More recently, geologists from the University of Utah discovered a site in northern Arizona whose impressions were previously believed to be potholes caused by weathering but which are now thought to be dinosaur tracks as well.  Although some paleontologists continue to disagree that the markings are actually dinosaur tracks, this photograph from the site appears conclusive, as do some of the "tail-drag" marks which are very rarely preserved where dinosaur footprints are preserved (leading some scientists to argue that dinosaurs somehow held their mighty tails aloft when they walked).

How were dinosaur tracks preserved in what is now stone, anyway?  This question is actually one that remains difficult to answer under conventional models, and one that scientists continue to work on.  It is so difficult to imagine conditions that would allow such trace fossils to be preserved that scientists use the term "Goldilocks" or the "Goldilocks effect" to underscore that a multitude of factors must all be "just right" in order to lead to track preservation.

The hydroplate theory of Dr. Walt Brown provides a more comprehensive solution for the mystery of dinosaur tracks and other trace fossils, and one that can explain many of the puzzling aspects of such fossil sites quite well.  He discusses dinosaur tracks in particular in the important chapter of his book dealing with the phenomenon of liquefaction, which has been examined in previous blog posts dealing with the layering found at the Grand Canyon (not far from the Arizona "dinosaur dancefloor").

Regarding the creation of fossilized dinosaur tracks, Dr. Brown explains:
Almost all trackways moved uphill, and traces of the animal’s bodies are never found, even as fossils. Obviously, thick sediments must have gently and quickly blanketed the footprints to prevent their erosion—but how? Evolutionists have difficulty explaining what protected these delicate footprints. How did it happen? During the early weeks of the flood, flutter amplitudes were large enough for the crust to rise repeatedly, but slowly, out of the flood waters. [See “Water Hammers and Flutter Produced Gigantic Waves” on page 188.] Frightened animals—and sometimes dinosaurs—scampered uphill onto the rising land, each leaving footprints. Minutes later, the crust again submerged, allowing sediments falling through the thick muddy waters to blanket and protect the prints while the rising water swept the animals’ bodies away.
This explanation describes a scene of terror, far different from the "happy scene at the water hole" described in most conventional literature discussing collections of dinosaur track fossils.  It explains many puzzling items of evidence, such as the lack of dinosaur fossils in the vicinity of so many tracks made by so many different dinosaurs (which is mentioned by Utah geology and geophysics professor Marjorie Chan in this National Geographic article about the Arizona dance floor).

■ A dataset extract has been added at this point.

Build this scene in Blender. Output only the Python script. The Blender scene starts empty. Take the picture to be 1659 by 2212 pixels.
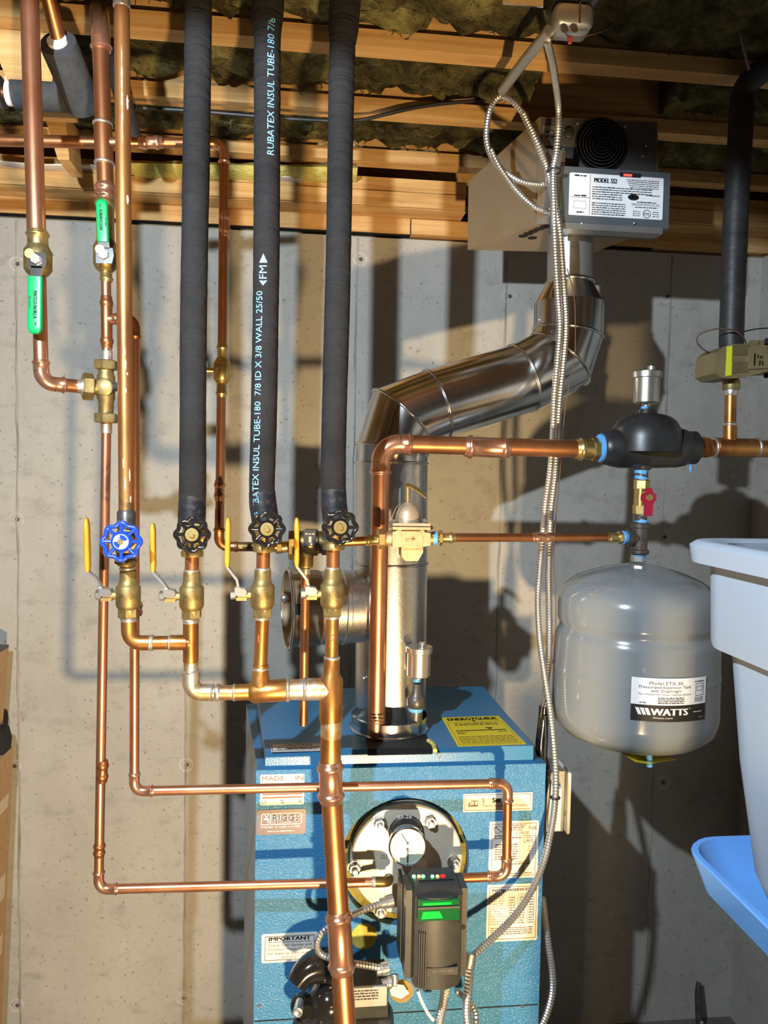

It would also explain the piling of sand around the edges of the tracks described by some observers, if moving water was present when the animals were trying to escape.  Perhaps it would even explain the lack of tail drag marks noted at most fossil footprint sites around the world. 

Dr. Brown also points out that in some dinosaur fossil track sites, including the one in northern Arizona, the animals appear to be facing in one direction and moving laterally, as if being pushed by moving water flows while they tried to walk.  This web page from the State Geologist of Arizona contains a photograph of the northern Arizona site along with a drawing which appears to illustrate one set of tracks that might be interpreted as an animal walking while being forced laterally (the State Geologist of Arizona does not make this claim -- that is an interpretation that I am offering for the evidence shown on that particular page).

If Dr. Brown is correct and these tracks were not made under normal conditions (such as dinosaurs happily milling about a watering hole), then the interpretations that are often drawn from them may be incorrect (including the idea that dinosaurs typically held their tails aloft when they were walking).

In any case, the conditions at these two "dinosaur dance floors" (including the seventy-degree vertical angle of the site in Bolivia) appear to be explained quite well by the hydroplate theory of Dr. Walt Brown -- better, in fact, than by other competing explanations.